Material provided —

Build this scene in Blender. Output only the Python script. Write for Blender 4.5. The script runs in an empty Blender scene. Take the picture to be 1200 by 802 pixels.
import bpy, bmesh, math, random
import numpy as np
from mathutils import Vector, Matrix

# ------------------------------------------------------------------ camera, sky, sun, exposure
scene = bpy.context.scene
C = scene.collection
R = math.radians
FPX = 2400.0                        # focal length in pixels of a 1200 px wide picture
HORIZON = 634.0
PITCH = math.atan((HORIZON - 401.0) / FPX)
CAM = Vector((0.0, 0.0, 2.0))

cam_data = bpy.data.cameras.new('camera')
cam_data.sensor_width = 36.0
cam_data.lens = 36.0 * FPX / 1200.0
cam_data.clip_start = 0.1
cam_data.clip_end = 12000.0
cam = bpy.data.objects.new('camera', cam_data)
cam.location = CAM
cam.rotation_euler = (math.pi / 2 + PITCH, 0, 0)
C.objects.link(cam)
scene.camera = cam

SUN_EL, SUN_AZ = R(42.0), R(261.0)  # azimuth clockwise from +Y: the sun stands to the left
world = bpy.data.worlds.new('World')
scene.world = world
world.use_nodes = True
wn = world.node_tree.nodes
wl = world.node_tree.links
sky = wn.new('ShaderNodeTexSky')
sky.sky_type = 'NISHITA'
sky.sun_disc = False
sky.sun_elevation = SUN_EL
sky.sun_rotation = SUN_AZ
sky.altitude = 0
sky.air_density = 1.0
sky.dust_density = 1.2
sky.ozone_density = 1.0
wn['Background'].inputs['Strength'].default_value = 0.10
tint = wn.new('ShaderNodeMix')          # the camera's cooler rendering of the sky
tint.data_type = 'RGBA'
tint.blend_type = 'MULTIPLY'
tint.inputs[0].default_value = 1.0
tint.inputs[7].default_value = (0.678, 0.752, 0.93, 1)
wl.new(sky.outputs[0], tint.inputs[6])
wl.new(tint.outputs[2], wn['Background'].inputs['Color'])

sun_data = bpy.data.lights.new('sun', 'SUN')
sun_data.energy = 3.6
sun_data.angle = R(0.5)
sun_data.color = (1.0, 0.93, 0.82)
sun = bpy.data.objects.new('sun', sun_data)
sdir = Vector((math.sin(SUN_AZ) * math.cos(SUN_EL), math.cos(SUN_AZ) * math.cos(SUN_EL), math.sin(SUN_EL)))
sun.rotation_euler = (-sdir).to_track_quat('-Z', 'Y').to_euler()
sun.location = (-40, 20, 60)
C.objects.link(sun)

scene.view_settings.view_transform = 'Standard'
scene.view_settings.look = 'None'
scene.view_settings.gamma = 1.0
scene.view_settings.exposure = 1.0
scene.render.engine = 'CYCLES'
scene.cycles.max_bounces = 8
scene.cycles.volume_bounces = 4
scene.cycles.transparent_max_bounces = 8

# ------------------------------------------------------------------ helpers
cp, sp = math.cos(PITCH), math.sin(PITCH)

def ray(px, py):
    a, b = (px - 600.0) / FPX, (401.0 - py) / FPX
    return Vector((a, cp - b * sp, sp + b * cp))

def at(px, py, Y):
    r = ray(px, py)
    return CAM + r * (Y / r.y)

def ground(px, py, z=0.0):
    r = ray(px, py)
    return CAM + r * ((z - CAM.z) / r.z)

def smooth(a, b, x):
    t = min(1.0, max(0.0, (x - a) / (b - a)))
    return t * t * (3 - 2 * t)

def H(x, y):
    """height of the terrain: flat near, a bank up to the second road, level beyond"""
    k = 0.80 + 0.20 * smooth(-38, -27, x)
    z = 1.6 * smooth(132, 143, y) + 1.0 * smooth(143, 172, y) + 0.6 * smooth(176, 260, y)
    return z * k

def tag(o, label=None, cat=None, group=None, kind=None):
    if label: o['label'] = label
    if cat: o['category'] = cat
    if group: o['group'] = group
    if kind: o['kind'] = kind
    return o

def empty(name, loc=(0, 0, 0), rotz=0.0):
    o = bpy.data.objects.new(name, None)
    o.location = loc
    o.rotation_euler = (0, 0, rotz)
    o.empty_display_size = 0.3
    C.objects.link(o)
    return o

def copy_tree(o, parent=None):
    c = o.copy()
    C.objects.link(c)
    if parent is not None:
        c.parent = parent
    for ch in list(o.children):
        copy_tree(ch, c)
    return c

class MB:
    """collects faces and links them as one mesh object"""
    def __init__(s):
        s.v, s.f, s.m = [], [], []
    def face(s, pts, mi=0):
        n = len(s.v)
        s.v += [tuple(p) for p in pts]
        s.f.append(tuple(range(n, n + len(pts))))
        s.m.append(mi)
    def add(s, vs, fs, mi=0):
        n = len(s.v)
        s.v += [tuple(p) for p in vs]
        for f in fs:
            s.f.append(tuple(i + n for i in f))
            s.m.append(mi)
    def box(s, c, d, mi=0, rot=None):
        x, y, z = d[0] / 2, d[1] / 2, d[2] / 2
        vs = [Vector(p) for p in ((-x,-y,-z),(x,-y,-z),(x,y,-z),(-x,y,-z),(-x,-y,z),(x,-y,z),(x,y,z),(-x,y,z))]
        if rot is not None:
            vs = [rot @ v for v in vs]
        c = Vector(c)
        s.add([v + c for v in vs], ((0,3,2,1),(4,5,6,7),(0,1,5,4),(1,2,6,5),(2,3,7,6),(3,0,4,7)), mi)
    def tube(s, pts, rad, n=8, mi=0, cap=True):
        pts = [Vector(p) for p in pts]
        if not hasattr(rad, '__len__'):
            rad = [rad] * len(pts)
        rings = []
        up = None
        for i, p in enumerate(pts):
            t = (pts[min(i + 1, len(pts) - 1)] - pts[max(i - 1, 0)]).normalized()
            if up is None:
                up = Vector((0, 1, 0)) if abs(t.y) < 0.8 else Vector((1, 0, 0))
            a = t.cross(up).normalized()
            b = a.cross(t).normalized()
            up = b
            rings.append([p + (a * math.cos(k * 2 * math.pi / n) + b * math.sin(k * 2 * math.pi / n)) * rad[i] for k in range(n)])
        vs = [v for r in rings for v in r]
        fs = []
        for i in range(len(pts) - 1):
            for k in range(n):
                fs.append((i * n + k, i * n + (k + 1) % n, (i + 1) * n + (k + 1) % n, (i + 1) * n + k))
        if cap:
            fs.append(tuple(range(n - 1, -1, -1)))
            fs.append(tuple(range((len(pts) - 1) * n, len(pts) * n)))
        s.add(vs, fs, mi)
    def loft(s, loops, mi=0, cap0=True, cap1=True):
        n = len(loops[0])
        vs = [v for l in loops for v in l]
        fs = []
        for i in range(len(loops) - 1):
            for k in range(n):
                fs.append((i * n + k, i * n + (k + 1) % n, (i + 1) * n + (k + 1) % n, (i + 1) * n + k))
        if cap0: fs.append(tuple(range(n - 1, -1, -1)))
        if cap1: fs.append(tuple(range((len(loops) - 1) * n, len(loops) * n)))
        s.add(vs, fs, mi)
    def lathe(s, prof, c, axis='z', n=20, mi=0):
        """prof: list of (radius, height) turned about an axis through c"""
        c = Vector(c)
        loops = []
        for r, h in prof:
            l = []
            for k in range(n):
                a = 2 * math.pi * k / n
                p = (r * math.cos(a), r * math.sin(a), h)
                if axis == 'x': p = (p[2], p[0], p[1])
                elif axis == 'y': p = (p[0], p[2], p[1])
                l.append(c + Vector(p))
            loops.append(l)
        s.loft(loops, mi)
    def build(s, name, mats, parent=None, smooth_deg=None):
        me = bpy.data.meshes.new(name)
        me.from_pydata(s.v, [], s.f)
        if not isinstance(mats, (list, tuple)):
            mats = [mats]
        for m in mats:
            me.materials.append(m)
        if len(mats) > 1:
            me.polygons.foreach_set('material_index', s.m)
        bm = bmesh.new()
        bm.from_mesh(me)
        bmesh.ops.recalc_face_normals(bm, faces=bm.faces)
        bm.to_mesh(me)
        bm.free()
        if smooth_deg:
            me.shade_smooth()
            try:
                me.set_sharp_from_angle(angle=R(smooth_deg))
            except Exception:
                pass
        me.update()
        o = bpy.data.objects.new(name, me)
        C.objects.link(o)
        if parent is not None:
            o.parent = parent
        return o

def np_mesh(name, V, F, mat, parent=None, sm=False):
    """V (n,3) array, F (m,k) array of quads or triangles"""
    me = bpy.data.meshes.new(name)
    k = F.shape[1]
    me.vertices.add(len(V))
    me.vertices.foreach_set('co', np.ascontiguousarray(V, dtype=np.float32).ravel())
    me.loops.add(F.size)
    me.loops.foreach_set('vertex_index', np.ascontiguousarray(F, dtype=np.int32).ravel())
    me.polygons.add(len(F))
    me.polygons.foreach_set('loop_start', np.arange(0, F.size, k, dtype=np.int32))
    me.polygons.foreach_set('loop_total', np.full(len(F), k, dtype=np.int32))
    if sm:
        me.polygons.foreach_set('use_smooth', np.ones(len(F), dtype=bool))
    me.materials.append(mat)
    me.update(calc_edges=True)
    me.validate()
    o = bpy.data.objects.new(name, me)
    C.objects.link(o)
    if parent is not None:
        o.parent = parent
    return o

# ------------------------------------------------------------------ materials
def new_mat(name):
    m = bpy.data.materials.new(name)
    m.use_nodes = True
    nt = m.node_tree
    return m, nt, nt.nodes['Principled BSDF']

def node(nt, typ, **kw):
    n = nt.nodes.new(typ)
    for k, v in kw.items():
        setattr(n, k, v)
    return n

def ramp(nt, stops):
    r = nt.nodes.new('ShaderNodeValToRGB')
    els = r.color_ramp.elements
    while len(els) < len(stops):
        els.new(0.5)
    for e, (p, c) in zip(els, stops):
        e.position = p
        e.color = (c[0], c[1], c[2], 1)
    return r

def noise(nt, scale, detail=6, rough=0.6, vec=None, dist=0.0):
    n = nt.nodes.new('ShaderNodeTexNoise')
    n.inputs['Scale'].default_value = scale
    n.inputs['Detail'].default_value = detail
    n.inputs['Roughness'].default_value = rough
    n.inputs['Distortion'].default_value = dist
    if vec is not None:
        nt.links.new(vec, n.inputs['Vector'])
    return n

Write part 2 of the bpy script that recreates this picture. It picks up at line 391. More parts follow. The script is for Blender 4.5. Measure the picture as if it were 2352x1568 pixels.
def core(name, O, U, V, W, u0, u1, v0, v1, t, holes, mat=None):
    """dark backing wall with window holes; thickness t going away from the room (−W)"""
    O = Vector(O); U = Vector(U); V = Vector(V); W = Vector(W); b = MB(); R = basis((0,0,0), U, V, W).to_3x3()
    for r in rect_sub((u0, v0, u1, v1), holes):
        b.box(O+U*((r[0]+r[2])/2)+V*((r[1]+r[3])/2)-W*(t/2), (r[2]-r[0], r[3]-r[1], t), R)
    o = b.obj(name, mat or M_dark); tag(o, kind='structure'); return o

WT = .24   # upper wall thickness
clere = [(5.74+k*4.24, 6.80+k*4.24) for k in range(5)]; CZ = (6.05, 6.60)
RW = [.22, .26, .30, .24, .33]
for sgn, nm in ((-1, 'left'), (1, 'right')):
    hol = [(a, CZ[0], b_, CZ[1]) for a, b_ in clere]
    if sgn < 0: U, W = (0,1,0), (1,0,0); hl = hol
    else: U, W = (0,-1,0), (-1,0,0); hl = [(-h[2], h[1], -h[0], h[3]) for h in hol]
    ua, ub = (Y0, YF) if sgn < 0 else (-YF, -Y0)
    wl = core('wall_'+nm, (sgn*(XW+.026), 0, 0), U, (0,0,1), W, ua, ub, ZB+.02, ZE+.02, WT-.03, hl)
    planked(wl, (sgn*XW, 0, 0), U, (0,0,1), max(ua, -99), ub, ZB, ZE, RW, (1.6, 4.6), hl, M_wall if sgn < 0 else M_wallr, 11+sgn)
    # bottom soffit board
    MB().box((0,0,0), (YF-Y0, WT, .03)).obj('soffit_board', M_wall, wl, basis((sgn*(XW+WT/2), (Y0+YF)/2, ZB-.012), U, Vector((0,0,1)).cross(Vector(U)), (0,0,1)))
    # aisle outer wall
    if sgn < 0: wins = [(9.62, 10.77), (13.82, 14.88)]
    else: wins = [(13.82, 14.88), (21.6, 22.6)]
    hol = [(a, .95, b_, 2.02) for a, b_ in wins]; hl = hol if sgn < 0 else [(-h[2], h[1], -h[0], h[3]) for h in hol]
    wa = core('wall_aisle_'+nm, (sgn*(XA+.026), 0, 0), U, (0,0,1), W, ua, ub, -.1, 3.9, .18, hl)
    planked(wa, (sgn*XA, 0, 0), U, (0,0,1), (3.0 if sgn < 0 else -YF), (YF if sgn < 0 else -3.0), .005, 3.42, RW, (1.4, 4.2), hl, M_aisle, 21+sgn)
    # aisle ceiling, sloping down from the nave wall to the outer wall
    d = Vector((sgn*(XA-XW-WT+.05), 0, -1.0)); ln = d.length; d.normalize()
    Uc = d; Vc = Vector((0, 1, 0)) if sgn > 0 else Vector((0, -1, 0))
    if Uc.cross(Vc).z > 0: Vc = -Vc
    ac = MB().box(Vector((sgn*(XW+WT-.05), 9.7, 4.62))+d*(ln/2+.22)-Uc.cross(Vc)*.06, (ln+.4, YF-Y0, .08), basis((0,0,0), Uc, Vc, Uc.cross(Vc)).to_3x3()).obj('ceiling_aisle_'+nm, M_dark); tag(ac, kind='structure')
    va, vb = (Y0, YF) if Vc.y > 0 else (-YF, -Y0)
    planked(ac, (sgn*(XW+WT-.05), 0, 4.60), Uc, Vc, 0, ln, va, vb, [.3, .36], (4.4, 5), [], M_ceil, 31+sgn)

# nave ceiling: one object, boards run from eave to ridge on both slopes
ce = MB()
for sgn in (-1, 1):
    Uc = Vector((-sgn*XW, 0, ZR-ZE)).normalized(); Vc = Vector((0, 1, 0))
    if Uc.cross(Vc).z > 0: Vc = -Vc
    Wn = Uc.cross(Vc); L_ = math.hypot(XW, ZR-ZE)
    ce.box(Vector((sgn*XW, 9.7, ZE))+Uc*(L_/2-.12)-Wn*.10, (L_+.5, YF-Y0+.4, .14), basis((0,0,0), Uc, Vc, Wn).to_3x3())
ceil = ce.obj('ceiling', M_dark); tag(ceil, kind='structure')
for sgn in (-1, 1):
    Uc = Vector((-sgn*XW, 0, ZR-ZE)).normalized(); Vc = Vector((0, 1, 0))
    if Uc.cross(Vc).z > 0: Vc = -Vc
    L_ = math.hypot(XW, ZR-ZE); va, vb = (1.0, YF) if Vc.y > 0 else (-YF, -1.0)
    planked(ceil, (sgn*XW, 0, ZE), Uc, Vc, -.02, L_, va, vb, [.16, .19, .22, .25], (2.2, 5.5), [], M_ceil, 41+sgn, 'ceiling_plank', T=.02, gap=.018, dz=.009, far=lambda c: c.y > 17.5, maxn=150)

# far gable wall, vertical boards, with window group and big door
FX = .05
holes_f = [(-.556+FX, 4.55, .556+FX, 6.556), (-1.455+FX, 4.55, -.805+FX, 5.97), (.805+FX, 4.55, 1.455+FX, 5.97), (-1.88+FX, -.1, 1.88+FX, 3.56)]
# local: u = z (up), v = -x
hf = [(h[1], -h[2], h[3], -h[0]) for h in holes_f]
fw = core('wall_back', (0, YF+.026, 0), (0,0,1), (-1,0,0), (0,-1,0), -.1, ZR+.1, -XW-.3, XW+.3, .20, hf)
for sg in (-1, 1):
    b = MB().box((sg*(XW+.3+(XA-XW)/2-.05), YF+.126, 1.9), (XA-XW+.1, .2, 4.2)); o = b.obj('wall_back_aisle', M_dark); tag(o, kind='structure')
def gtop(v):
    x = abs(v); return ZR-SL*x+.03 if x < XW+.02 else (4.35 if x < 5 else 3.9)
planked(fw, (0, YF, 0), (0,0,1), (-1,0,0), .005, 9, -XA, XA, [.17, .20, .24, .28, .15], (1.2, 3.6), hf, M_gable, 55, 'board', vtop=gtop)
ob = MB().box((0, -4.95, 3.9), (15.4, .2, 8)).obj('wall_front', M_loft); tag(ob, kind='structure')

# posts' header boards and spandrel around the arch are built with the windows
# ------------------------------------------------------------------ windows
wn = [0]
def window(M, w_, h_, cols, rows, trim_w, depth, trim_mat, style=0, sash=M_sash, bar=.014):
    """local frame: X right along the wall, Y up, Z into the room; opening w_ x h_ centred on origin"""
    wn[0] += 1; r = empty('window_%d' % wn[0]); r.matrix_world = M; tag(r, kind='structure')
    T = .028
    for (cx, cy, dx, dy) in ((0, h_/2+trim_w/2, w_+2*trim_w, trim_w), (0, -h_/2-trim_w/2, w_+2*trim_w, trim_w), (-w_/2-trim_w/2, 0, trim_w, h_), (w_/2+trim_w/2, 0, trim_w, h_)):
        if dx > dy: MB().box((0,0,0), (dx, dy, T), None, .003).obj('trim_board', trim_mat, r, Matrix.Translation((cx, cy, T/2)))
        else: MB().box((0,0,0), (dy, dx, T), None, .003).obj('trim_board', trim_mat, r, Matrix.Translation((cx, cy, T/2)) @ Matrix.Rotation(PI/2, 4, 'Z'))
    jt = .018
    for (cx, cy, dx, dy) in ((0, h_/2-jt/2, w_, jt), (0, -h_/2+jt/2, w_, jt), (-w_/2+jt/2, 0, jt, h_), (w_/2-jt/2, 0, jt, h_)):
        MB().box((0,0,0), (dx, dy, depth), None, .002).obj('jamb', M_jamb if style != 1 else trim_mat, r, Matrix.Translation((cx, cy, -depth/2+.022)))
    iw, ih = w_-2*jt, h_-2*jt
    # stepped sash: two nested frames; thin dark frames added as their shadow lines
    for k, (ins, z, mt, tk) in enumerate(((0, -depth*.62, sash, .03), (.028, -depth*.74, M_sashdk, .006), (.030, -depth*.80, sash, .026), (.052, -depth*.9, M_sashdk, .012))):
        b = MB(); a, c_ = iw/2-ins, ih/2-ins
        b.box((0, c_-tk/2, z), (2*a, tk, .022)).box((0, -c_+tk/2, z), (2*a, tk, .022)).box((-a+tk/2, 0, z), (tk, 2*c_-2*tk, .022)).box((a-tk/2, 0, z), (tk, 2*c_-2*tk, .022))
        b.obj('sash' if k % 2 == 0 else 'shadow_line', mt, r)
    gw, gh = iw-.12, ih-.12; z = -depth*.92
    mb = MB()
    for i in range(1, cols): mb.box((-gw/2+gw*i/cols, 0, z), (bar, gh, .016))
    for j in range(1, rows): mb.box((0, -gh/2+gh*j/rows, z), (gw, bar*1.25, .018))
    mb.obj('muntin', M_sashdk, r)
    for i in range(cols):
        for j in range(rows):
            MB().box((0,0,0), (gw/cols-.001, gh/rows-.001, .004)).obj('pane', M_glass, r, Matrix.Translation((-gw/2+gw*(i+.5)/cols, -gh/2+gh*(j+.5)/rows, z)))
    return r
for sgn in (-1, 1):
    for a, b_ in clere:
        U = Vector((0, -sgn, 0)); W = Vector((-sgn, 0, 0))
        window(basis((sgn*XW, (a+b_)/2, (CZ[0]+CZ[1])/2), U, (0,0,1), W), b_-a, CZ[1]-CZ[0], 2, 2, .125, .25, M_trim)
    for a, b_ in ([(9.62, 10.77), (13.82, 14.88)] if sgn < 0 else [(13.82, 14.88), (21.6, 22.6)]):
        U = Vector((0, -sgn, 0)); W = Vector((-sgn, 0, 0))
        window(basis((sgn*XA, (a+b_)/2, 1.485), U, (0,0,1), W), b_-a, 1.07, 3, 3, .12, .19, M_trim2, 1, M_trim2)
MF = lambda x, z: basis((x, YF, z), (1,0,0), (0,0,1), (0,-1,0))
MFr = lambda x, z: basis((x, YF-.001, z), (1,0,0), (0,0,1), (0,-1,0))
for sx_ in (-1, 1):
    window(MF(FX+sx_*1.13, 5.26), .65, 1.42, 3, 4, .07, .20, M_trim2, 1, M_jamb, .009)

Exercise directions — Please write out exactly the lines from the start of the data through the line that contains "scene.camera = cam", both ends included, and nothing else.

Exercise answer —
Build this scene in Blender. Output only the Python script. Write for Blender 4.5. The script runs in an empty Blender scene. Take the picture to be 1200 by 802 pixels.
import bpy, bmesh, math, random
import numpy as np
from mathutils import Vector, Matrix

# ------------------------------------------------------------------ camera, sky, sun, exposure
scene = bpy.context.scene
C = scene.collection
R = math.radians
FPX = 2400.0                        # focal length in pixels of a 1200 px wide picture
HORIZON = 634.0
PITCH = math.atan((HORIZON - 401.0) / FPX)
CAM = Vector((0.0, 0.0, 2.0))

cam_data = bpy.data.cameras.new('camera')
cam_data.sensor_width = 36.0
cam_data.lens = 36.0 * FPX / 1200.0
cam_data.clip_start = 0.1
cam_data.clip_end = 12000.0
cam = bpy.data.objects.new('camera', cam_data)
cam.location = CAM
cam.rotation_euler = (math.pi / 2 + PITCH, 0, 0)
C.objects.link(cam)
scene.camera = cam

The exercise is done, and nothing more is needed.